** Begin Data **
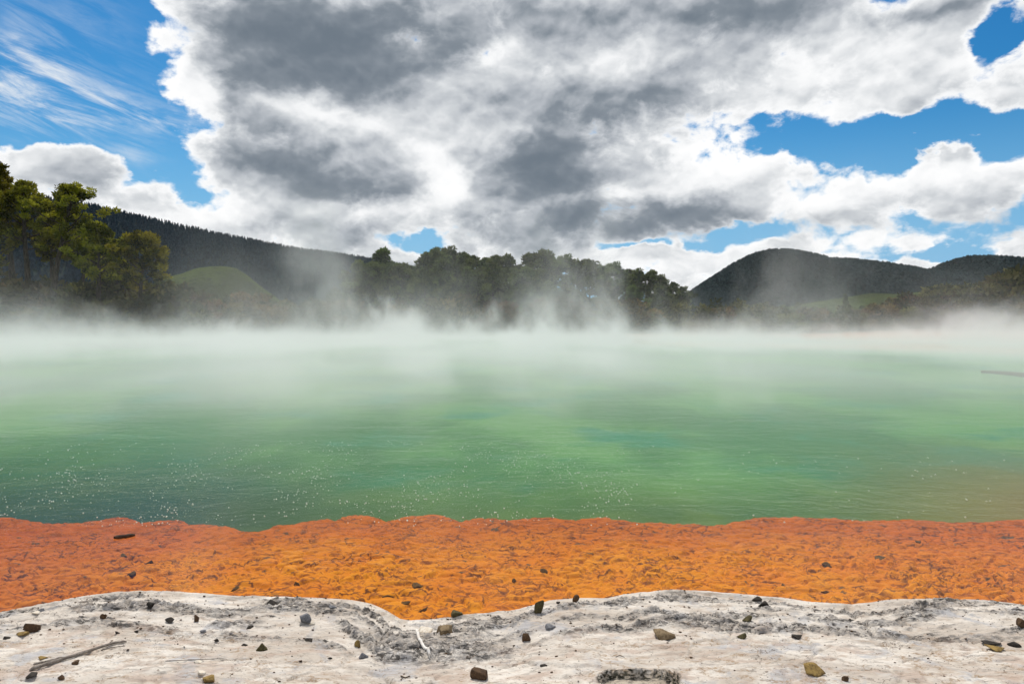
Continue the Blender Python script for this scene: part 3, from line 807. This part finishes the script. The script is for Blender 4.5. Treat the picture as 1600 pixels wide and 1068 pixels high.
# left bank
for i in range(34):
    px = -40 + i * 14.5 + rng.uniform(-8, 8); row = i % 3
    py = [452, 468, 484][row] + rng.uniform(-8, 10) + (10 if px > 300 else 0) - (14 if px < 200 and row == 0 else 0)
    shrub(px, py, [81, 77, 88][0 if row == 0 else 1 if row == 1 else 1] + (86 - 77) * sm(120, 420, px) + rng.uniform(-2, 2),
          'brownish scrub bush on the left bank below the pines, half veiled by steam', 'scrub bushes along the left bank', rng.uniform(1.0, 1.5))
# foot of the belt
for i in range(30):
    px = 470 + i * 21 + rng.uniform(-9, 9)
    shrub(px, 478 + rng.uniform(-14, 12), 89.5 + rng.uniform(-1.2, 1.5), 'low scrub bush at the far waterline below the tree belt', 'scrub bushes below the tree belt', rng.uniform(.9, 1.4))
# right bank: taller olive and rusty bushes climbing to the right
RSH = [(1590, 424), (1560, 436), (1530, 442), (1612, 432), (1500, 450), (1575, 455), (1545, 462), (1475, 456), (1450, 452), (1425, 460), (1400, 464), (1512, 470), (1485, 474), (1455, 472), (1430, 478),
       (1600, 470), (1400, 482), (1372, 474), (1350, 482), (1380, 490), (1330, 486), (1310, 480), (1355, 498), (1408, 500), (1440, 498), (1478, 496), (1520, 494), (1562, 490), (1598, 492),
       (1285, 486), (1260, 480), (1235, 488), (1210, 482), (1180, 478), (1155, 474), (1130, 480), (1108, 474), (1295, 502), (1250, 504), (1185, 498), (1640, 440), (1660, 460)]
rlab = {0: 'tallest reddish bush at the top right of the right bank', 1: 'dark rounded bush just left of the tallest bush on the right bank', 8: 'olive round-topped bush rising above the grass strip on the right bank'}
for i, (px, py) in enumerate(RSH):
    yd = (80 if py > 485 else 84 if py > 465 else 90) + rng.uniform(-1.5, 1.5) - 4 * sm(1350, 1600, px)
    shrub(px + rng.uniform(-4, 4), py, yd, rlab.get(i, 'olive brown bush in the thicket on the right bank under the hills'), None if i in rlab else 'bushes on the right bank', rng.uniform(.95, 1.3))
# dark hedge trees on the low hill behind the right bank
for i in range(26):
    px = 1215 + i * 10 + rng.uniform(-5, 5); yd = rng.uniform(430, 560)
    x = (px - 800) / F * yd; z0 = float(foot_z(np.array([x]), np.array([yd]))[0])
    plant('pine_tree', 'small dark tree on the pasture slope between the bushes and the right hills', 'tree', (x, yd, z0 - .5), protos[int(rng.integers(0, 6))],
          'dark trees on the far pasture slope', rng.uniform(.8, 1.5), rng.uniform(0, 6.28))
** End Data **
● **Prompt**:
Repeat the lines above exactly, and keep every picture out.

● **Reply**:
Continue the Blender Python script for this scene: part 3, from line 807. This part finishes the script. The script is for Blender 4.5. Treat the picture as 1600 pixels wide and 1068 pixels high.
# left bank
for i in range(34):
    px = -40 + i * 14.5 + rng.uniform(-8, 8); row = i % 3
    py = [452, 468, 484][row] + rng.uniform(-8, 10) + (10 if px > 300 else 0) - (14 if px < 200 and row == 0 else 0)
    shrub(px, py, [81, 77, 88][0 if row == 0 else 1 if row == 1 else 1] + (86 - 77) * sm(120, 420, px) + rng.uniform(-2, 2),
          'brownish scrub bush on the left bank below the pines, half veiled by steam', 'scrub bushes along the left bank', rng.uniform(1.0, 1.5))
# foot of the belt
for i in range(30):
    px = 470 + i * 21 + rng.uniform(-9, 9)
    shrub(px, 478 + rng.uniform(-14, 12), 89.5 + rng.uniform(-1.2, 1.5), 'low scrub bush at the far waterline below the tree belt', 'scrub bushes below the tree belt', rng.uniform(.9, 1.4))
# right bank: taller olive and rusty bushes climbing to the right
RSH = [(1590, 424), (1560, 436), (1530, 442), (1612, 432), (1500, 450), (1575, 455), (1545, 462), (1475, 456), (1450, 452), (1425, 460), (1400, 464), (1512, 470), (1485, 474), (1455, 472), (1430, 478),
       (1600, 470), (1400, 482), (1372, 474), (1350, 482), (1380, 490), (1330, 486), (1310, 480), (1355, 498), (1408, 500), (1440, 498), (1478, 496), (1520, 494), (1562, 490), (1598, 492),
       (1285, 486), (1260, 480), (1235, 488), (1210, 482), (1180, 478), (1155, 474), (1130, 480), (1108, 474), (1295, 502), (1250, 504), (1185, 498), (1640, 440), (1660, 460)]
rlab = {0: 'tallest reddish bush at the top right of the right bank', 1: 'dark rounded bush just left of the tallest bush on the right bank', 8: 'olive round-topped bush rising above the grass strip on the right bank'}
for i, (px, py) in enumerate(RSH):
    yd = (80 if py > 485 else 84 if py > 465 else 90) + rng.uniform(-1.5, 1.5) - 4 * sm(1350, 1600, px)
    shrub(px + rng.uniform(-4, 4), py, yd, rlab.get(i, 'olive brown bush in the thicket on the right bank under the hills'), None if i in rlab else 'bushes on the right bank', rng.uniform(.95, 1.3))
# dark hedge trees on the low hill behind the right bank
for i in range(26):
    px = 1215 + i * 10 + rng.uniform(-5, 5); yd = rng.uniform(430, 560)
    x = (px - 800) / F * yd; z0 = float(foot_z(np.array([x]), np.array([yd]))[0])
    plant('pine_tree', 'small dark tree on the pasture slope between the bushes and the right hills', 'tree', (x, yd, z0 - .5), protos[int(rng.integers(0, 6))],
          'dark trees on the far pasture slope', rng.uniform(.8, 1.5), rng.uniform(0, 6.28))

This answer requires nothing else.